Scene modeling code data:

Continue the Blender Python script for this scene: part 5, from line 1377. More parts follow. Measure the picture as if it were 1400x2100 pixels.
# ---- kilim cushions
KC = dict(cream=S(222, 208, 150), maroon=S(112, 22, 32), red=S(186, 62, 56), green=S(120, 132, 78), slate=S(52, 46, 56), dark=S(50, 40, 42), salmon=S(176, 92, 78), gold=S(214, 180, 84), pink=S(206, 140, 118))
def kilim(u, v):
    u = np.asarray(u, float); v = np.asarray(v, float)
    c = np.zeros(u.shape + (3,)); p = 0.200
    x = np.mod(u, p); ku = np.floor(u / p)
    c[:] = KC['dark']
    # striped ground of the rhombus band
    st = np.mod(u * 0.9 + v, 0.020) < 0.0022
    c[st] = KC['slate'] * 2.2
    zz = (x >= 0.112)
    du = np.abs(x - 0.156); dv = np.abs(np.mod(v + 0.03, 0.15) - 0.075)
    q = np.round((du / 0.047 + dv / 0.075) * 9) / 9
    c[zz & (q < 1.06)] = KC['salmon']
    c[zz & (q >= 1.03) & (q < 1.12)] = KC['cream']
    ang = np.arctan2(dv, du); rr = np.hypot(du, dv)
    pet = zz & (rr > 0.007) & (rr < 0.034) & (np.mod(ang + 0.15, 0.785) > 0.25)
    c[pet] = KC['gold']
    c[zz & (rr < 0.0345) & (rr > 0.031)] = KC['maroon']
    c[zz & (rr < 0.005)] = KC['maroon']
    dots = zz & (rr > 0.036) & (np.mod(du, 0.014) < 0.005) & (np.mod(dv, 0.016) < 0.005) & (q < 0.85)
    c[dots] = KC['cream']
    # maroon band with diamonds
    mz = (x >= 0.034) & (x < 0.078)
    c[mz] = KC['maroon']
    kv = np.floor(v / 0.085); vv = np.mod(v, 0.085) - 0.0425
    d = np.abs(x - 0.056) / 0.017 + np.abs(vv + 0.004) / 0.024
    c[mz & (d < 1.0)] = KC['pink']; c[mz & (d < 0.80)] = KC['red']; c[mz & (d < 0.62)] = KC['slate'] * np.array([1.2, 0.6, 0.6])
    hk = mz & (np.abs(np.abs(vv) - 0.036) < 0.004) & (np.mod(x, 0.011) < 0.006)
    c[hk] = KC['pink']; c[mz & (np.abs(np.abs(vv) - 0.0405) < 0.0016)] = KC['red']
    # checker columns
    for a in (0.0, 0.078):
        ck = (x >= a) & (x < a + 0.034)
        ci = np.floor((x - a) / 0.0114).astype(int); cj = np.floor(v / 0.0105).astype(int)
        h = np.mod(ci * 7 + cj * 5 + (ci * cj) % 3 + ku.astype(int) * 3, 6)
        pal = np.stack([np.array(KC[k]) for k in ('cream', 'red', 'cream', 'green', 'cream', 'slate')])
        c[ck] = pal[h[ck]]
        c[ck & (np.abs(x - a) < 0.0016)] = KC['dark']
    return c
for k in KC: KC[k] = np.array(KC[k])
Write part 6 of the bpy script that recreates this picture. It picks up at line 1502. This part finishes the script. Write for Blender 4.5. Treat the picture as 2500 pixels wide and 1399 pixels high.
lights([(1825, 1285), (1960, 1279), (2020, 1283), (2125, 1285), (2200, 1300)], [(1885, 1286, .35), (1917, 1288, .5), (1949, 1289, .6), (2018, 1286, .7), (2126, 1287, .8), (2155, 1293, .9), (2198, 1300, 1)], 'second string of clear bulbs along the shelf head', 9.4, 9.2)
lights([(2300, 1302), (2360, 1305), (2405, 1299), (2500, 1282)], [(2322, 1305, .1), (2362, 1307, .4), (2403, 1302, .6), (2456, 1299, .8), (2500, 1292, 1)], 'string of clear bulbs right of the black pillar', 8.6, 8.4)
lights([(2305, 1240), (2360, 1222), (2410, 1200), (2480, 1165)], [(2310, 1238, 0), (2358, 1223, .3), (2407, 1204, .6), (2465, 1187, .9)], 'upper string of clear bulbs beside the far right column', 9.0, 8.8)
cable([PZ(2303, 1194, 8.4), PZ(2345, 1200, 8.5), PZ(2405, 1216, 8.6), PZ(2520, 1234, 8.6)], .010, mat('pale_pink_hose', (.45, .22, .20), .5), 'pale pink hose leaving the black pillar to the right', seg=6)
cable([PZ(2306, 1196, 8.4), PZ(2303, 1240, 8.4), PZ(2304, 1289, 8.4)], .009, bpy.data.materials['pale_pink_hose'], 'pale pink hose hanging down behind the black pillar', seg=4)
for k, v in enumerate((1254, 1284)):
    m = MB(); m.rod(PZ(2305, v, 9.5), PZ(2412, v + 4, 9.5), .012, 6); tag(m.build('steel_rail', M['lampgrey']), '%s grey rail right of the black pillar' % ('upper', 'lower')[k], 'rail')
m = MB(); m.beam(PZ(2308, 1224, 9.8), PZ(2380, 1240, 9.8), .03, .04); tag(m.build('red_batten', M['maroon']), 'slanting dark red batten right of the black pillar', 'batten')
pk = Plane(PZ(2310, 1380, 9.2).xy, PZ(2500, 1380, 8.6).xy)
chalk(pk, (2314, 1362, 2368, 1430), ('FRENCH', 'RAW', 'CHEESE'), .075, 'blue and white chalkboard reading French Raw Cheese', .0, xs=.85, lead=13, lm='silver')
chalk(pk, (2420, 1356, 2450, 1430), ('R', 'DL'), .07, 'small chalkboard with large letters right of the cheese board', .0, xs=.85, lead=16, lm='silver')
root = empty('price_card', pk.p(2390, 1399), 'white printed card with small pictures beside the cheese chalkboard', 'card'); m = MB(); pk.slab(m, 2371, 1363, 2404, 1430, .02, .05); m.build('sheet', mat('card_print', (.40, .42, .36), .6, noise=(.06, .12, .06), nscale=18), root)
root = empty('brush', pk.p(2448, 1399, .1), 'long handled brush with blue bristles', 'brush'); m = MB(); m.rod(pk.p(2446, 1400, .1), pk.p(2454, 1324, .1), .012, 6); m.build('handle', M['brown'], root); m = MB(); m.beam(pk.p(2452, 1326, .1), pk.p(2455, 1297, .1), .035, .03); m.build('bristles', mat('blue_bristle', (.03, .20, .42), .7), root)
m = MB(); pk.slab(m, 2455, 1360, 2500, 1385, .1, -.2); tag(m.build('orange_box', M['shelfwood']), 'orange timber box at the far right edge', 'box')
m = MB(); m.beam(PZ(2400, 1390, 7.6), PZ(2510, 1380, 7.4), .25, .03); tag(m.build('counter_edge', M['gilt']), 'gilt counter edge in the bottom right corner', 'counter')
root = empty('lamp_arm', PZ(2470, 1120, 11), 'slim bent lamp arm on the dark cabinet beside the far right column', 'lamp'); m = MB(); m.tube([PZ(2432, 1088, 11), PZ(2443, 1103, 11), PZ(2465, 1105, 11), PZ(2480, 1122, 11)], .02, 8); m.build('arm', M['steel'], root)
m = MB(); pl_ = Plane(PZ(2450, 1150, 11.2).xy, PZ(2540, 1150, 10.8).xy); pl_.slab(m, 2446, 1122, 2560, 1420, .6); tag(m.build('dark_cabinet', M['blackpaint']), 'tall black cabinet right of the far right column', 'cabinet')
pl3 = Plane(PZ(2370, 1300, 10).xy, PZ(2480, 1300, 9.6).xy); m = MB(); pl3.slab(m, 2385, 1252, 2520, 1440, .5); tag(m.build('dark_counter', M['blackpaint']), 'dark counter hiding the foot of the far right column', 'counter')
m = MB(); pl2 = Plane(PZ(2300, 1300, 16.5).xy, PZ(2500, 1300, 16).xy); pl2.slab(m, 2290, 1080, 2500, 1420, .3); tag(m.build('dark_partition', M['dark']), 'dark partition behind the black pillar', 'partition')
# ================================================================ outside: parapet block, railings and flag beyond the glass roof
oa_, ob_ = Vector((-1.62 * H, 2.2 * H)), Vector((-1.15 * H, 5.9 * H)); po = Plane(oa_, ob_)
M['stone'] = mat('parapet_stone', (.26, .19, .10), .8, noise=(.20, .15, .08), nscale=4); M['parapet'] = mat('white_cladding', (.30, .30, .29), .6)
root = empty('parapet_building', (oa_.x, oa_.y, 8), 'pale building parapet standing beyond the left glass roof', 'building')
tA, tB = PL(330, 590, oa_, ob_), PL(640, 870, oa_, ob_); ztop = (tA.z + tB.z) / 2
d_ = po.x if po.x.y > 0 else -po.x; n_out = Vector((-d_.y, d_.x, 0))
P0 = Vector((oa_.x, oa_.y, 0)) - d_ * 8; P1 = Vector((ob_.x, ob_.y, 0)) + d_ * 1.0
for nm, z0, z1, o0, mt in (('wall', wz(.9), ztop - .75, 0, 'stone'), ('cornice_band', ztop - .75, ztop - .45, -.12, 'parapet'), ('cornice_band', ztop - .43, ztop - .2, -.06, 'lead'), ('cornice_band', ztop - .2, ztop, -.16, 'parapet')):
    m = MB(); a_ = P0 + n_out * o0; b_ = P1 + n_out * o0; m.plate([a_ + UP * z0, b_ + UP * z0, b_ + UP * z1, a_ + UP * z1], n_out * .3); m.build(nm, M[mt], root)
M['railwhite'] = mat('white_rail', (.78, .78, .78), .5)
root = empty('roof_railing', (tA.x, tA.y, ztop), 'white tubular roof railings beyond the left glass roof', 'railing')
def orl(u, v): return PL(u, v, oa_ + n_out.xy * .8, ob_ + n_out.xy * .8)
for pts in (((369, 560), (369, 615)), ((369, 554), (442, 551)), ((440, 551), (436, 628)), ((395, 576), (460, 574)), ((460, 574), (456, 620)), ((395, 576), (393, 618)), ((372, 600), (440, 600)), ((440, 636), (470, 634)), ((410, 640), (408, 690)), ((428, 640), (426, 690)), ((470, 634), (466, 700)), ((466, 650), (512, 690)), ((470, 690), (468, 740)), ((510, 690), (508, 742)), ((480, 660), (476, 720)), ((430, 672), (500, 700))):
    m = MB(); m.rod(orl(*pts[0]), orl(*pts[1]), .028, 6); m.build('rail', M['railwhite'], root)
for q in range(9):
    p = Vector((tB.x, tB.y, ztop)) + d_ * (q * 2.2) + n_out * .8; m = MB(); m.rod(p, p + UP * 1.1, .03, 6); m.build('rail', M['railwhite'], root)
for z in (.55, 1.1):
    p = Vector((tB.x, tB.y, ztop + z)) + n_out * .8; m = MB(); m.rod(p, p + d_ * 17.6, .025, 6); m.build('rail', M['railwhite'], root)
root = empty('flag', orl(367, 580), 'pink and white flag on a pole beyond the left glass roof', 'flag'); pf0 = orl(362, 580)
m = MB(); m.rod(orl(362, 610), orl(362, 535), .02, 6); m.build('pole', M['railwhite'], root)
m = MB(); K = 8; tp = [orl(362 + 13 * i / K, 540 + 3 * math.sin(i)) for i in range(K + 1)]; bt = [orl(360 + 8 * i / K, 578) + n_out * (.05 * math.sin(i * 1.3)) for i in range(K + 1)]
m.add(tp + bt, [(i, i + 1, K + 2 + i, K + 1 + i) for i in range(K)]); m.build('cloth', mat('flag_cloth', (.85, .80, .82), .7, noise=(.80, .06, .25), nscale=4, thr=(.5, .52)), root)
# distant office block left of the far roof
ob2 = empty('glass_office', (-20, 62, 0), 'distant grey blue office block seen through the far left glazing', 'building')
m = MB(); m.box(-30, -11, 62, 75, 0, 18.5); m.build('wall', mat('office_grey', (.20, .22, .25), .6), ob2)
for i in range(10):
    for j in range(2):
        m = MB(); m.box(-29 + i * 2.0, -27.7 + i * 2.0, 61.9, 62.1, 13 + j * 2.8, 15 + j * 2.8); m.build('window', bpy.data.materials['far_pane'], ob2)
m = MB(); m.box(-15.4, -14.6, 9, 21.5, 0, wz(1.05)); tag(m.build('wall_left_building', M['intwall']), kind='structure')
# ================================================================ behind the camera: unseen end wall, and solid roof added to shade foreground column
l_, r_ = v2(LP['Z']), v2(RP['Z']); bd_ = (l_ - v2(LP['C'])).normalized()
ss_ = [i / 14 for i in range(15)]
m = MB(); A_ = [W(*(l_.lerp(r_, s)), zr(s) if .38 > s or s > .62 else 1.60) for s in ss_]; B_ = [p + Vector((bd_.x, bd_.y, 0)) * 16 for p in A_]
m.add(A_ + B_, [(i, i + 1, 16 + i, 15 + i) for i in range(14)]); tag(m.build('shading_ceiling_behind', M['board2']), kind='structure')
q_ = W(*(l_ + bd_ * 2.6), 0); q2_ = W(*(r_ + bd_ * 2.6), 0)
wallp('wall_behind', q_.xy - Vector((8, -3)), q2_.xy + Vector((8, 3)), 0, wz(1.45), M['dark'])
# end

◆ What is required
Only the lines from the top of the data through the line that contains "for k in KC: KC[k] = np.array(KC[k])" should be quoted, exactly as they stand.

◆ Correct output
Continue the Blender Python script for this scene: part 5, from line 1377. More parts follow. Measure the picture as if it were 1400x2100 pixels.
# ---- kilim cushions
KC = dict(cream=S(222, 208, 150), maroon=S(112, 22, 32), red=S(186, 62, 56), green=S(120, 132, 78), slate=S(52, 46, 56), dark=S(50, 40, 42), salmon=S(176, 92, 78), gold=S(214, 180, 84), pink=S(206, 140, 118))
def kilim(u, v):
    u = np.asarray(u, float); v = np.asarray(v, float)
    c = np.zeros(u.shape + (3,)); p = 0.200
    x = np.mod(u, p); ku = np.floor(u / p)
    c[:] = KC['dark']
    # striped ground of the rhombus band
    st = np.mod(u * 0.9 + v, 0.020) < 0.0022
    c[st] = KC['slate'] * 2.2
    zz = (x >= 0.112)
    du = np.abs(x - 0.156); dv = np.abs(np.mod(v + 0.03, 0.15) - 0.075)
    q = np.round((du / 0.047 + dv / 0.075) * 9) / 9
    c[zz & (q < 1.06)] = KC['salmon']
    c[zz & (q >= 1.03) & (q < 1.12)] = KC['cream']
    ang = np.arctan2(dv, du); rr = np.hypot(du, dv)
    pet = zz & (rr > 0.007) & (rr < 0.034) & (np.mod(ang + 0.15, 0.785) > 0.25)
    c[pet] = KC['gold']
    c[zz & (rr < 0.0345) & (rr > 0.031)] = KC['maroon']
    c[zz & (rr < 0.005)] = KC['maroon']
    dots = zz & (rr > 0.036) & (np.mod(du, 0.014) < 0.005) & (np.mod(dv, 0.016) < 0.005) & (q < 0.85)
    c[dots] = KC['cream']
    # maroon band with diamonds
    mz = (x >= 0.034) & (x < 0.078)
    c[mz] = KC['maroon']
    kv = np.floor(v / 0.085); vv = np.mod(v, 0.085) - 0.0425
    d = np.abs(x - 0.056) / 0.017 + np.abs(vv + 0.004) / 0.024
    c[mz & (d < 1.0)] = KC['pink']; c[mz & (d < 0.80)] = KC['red']; c[mz & (d < 0.62)] = KC['slate'] * np.array([1.2, 0.6, 0.6])
    hk = mz & (np.abs(np.abs(vv) - 0.036) < 0.004) & (np.mod(x, 0.011) < 0.006)
    c[hk] = KC['pink']; c[mz & (np.abs(np.abs(vv) - 0.0405) < 0.0016)] = KC['red']
    # checker columns
    for a in (0.0, 0.078):
        ck = (x >= a) & (x < a + 0.034)
        ci = np.floor((x - a) / 0.0114).astype(int); cj = np.floor(v / 0.0105).astype(int)
        h = np.mod(ci * 7 + cj * 5 + (ci * cj) % 3 + ku.astype(int) * 3, 6)
        pal = np.stack([np.array(KC[k]) for k in ('cream', 'red', 'cream', 'green', 'cream', 'slate')])
        c[ck] = pal[h[ck]]
        c[ck & (np.abs(x - a) < 0.0016)] = KC['dark']
    return c
for k in KC: KC[k] = np.array(KC[k])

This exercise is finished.